Le faible prix de cession d’un fichier clientèle retenu par le juge-commissaire constitue un prix réel, dès lors qu’il se trouve justifié par l’absence de garantie sur la consistance dudit fichier.
L’ouverture d’une procédure de liquidation judiciaire entraîne la réalisation du patrimoine du débiteur par une cession globale ou séparée de son patrimoine en vue de permettre un apurement – au moins partiel – du passif existant. Dans cette perspective, le juge-commissaire peut notamment autoriser la vente de gré à gré de certains des biens du débiteur « aux prix et conditions qu’il détermine » (art. L. 642-19 du Code de commerce).
C’est dans ce cadre que s’inscrit l’arrêt présentement commenté. En l’espèce, le débiteur, placé en procédure de liquidation judiciaire, entendait contester la décision du juge ayant autorisé la vente de gré à gré de son fichier clientèle à un prix qu’il jugeait largement inférieur à sa valeur marchande. Ce prix proposé par un concurrent du débiteur avait été retenu par le juge compte tenu de la carence du débiteur dans son obligation légale de tenue d’un ensemble de documents, faute de quoi, aucune garantie, ne serait-ce que sur la consistance même du fichier
clientèle, ne pouvait être fournie à un quelconque cessionnaire. Confirmant l’arrêt d’appel, la Haute juridiction rejette le pourvoi. Rappelant que « le juge-commissaire détermine les conditions de la vente des biens qu’il autorise et son prix, lequel doit être réel », la Cour considère qu’en l’espèce, le prix était justifié au regard des éléments factuels soumis à l’appréciation du juge-commissaire et notamment de l’absence de garantie sur la consistance du fichier clientèle.

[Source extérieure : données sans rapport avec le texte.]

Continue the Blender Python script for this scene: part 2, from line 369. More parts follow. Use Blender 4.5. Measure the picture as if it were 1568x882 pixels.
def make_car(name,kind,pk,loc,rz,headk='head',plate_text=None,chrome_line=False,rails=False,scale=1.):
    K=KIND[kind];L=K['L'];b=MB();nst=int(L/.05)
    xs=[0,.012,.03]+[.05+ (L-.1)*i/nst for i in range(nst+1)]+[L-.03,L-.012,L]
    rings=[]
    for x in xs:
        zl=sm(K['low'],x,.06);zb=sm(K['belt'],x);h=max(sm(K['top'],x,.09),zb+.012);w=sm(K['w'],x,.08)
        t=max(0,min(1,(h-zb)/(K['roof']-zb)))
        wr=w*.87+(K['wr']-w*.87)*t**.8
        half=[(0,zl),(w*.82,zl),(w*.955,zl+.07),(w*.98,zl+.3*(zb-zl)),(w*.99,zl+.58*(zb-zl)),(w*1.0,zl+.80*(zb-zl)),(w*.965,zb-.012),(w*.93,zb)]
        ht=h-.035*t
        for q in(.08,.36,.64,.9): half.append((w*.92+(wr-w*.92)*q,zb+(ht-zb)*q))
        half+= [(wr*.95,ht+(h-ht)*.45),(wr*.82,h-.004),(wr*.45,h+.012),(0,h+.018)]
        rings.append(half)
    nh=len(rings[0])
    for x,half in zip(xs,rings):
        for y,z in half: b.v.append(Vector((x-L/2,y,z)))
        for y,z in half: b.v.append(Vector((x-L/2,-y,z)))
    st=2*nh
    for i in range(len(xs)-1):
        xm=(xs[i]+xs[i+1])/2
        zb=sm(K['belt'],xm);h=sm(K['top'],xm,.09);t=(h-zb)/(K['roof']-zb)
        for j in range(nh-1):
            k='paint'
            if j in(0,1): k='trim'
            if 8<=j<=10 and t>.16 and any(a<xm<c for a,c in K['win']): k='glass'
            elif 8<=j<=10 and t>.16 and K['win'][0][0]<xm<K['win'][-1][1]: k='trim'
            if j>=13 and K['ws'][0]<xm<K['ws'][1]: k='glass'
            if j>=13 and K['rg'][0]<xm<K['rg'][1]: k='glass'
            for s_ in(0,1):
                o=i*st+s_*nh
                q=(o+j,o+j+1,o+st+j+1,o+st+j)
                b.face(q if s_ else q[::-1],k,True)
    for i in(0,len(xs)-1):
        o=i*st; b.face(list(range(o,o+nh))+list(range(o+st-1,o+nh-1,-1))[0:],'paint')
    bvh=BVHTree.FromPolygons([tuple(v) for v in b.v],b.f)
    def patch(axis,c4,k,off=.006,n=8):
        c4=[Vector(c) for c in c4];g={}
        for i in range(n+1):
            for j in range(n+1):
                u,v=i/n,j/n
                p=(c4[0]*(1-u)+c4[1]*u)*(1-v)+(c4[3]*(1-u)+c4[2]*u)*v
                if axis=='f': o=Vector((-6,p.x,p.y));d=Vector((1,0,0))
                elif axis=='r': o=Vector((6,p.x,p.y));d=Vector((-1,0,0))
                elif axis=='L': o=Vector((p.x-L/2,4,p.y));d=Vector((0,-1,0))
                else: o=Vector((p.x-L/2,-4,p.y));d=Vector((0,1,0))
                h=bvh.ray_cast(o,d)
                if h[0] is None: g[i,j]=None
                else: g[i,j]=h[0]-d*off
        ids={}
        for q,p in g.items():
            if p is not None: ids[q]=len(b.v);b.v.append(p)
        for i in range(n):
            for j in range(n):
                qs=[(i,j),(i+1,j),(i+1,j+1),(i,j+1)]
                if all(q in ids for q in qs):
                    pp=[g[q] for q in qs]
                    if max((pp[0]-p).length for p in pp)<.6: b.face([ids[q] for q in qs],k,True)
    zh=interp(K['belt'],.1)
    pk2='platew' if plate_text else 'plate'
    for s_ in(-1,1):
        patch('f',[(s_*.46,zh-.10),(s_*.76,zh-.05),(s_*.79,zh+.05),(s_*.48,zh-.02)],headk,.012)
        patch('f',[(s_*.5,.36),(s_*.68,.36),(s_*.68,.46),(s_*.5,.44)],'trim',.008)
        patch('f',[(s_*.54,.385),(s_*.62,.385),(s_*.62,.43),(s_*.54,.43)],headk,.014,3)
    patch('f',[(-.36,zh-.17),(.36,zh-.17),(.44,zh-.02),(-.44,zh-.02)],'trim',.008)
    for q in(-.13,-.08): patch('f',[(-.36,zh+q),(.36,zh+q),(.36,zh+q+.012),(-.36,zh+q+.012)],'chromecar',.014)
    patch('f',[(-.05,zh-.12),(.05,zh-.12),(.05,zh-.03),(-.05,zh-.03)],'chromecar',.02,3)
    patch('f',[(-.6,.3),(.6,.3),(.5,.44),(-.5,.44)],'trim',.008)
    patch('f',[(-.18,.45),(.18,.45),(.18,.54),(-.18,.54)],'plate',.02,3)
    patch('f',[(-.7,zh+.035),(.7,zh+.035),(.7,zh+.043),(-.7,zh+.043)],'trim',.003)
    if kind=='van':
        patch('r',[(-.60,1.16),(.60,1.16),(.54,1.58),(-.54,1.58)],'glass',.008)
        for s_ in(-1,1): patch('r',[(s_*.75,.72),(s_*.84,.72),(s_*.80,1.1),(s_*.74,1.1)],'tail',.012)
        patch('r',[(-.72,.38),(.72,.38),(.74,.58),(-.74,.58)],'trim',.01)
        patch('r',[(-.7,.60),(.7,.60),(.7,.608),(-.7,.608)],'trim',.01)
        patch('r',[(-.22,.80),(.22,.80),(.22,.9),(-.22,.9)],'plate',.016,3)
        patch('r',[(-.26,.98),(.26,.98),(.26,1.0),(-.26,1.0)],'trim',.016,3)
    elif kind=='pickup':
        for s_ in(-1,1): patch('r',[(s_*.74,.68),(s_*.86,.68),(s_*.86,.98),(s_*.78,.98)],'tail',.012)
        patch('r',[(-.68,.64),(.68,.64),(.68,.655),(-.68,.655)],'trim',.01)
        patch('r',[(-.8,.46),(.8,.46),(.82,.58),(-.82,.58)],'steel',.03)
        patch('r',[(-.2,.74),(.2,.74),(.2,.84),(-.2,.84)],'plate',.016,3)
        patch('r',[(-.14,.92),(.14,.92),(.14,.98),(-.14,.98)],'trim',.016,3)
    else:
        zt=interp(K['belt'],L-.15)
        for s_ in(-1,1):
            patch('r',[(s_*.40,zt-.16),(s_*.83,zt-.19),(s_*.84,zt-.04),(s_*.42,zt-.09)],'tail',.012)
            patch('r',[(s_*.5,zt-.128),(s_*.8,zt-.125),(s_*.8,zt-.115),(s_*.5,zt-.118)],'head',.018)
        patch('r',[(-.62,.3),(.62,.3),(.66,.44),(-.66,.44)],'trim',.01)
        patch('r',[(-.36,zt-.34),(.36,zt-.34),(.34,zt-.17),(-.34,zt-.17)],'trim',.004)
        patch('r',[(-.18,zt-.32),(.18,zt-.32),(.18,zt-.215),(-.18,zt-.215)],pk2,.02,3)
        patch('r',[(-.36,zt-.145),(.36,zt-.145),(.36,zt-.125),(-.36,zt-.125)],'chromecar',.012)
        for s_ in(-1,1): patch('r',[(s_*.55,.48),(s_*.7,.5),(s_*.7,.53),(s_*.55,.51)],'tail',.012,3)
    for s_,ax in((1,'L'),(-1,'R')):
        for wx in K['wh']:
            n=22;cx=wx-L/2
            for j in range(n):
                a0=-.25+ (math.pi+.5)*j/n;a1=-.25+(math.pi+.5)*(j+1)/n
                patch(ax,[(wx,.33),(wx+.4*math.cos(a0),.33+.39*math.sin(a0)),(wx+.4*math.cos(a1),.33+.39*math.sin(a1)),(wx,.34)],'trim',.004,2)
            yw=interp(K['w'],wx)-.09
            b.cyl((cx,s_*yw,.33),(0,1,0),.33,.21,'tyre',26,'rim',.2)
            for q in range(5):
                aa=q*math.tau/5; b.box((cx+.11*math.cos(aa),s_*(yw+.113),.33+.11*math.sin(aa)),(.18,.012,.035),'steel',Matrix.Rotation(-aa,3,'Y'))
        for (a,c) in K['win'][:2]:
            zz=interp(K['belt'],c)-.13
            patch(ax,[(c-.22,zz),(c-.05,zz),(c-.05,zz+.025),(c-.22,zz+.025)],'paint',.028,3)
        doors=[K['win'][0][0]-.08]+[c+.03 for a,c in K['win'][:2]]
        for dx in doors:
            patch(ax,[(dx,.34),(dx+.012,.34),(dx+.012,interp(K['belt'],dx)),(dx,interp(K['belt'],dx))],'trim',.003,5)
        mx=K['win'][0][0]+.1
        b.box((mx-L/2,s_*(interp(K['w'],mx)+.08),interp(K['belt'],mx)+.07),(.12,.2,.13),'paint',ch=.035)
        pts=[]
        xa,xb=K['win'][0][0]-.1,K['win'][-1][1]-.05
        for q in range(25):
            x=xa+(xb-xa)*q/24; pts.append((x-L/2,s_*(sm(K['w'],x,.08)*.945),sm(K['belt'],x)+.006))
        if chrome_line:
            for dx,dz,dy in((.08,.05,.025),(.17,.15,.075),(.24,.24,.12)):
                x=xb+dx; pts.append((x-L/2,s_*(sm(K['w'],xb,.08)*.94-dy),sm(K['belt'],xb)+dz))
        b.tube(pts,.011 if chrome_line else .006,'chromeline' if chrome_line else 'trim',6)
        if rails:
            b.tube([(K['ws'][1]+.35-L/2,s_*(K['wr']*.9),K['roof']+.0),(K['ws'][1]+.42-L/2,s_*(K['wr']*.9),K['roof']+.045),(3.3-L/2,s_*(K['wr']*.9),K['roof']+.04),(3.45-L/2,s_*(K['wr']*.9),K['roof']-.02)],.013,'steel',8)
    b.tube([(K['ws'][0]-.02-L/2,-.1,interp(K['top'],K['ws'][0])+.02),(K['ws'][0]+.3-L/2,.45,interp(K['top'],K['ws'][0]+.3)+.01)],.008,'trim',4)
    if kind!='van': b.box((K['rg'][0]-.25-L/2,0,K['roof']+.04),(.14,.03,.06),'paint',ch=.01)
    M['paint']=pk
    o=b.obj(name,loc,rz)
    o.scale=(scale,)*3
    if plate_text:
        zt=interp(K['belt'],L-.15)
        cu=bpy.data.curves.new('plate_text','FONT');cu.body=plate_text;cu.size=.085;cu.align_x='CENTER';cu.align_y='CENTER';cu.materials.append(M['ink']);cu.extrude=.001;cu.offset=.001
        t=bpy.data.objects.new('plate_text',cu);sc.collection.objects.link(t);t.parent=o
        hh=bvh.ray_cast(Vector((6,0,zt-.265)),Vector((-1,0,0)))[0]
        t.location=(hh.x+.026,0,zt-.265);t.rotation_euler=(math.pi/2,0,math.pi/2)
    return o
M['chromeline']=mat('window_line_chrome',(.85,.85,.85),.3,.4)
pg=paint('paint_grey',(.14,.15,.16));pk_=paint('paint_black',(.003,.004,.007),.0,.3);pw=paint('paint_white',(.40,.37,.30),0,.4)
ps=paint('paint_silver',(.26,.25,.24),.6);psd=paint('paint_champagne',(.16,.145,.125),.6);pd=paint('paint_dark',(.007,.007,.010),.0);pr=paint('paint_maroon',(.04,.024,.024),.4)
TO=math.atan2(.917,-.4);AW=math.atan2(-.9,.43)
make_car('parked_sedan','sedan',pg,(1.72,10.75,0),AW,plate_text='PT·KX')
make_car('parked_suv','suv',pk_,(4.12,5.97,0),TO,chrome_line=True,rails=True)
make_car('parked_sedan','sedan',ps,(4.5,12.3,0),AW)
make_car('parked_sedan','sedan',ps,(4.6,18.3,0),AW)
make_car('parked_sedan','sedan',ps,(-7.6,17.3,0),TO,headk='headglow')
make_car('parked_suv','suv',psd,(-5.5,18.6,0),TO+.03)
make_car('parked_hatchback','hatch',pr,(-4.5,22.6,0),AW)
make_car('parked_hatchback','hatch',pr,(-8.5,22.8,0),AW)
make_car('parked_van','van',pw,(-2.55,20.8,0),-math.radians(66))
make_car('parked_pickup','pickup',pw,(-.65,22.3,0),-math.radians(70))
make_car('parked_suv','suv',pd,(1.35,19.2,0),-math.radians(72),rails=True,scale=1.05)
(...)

En ayant recours à la notion de prix réel, la Chambre commerciale fait sienne l’interprétation jurisprudentielle classique de la notion de prix retenue en matière de vente de droit commun, pour la voir appliquée au droit des entreprises en difficulté ; appropriation qu’elle avait amorcée dès 2004 (Cass. com., 28 septembre 2004, pourvoi n°02.11-210). Cette décision vient ainsi préciser le contour des éléments permettant d’apprécier le prix retenu en matière de cession de gré à gré dans le cadre d’une procédure de liquidation judiciaire.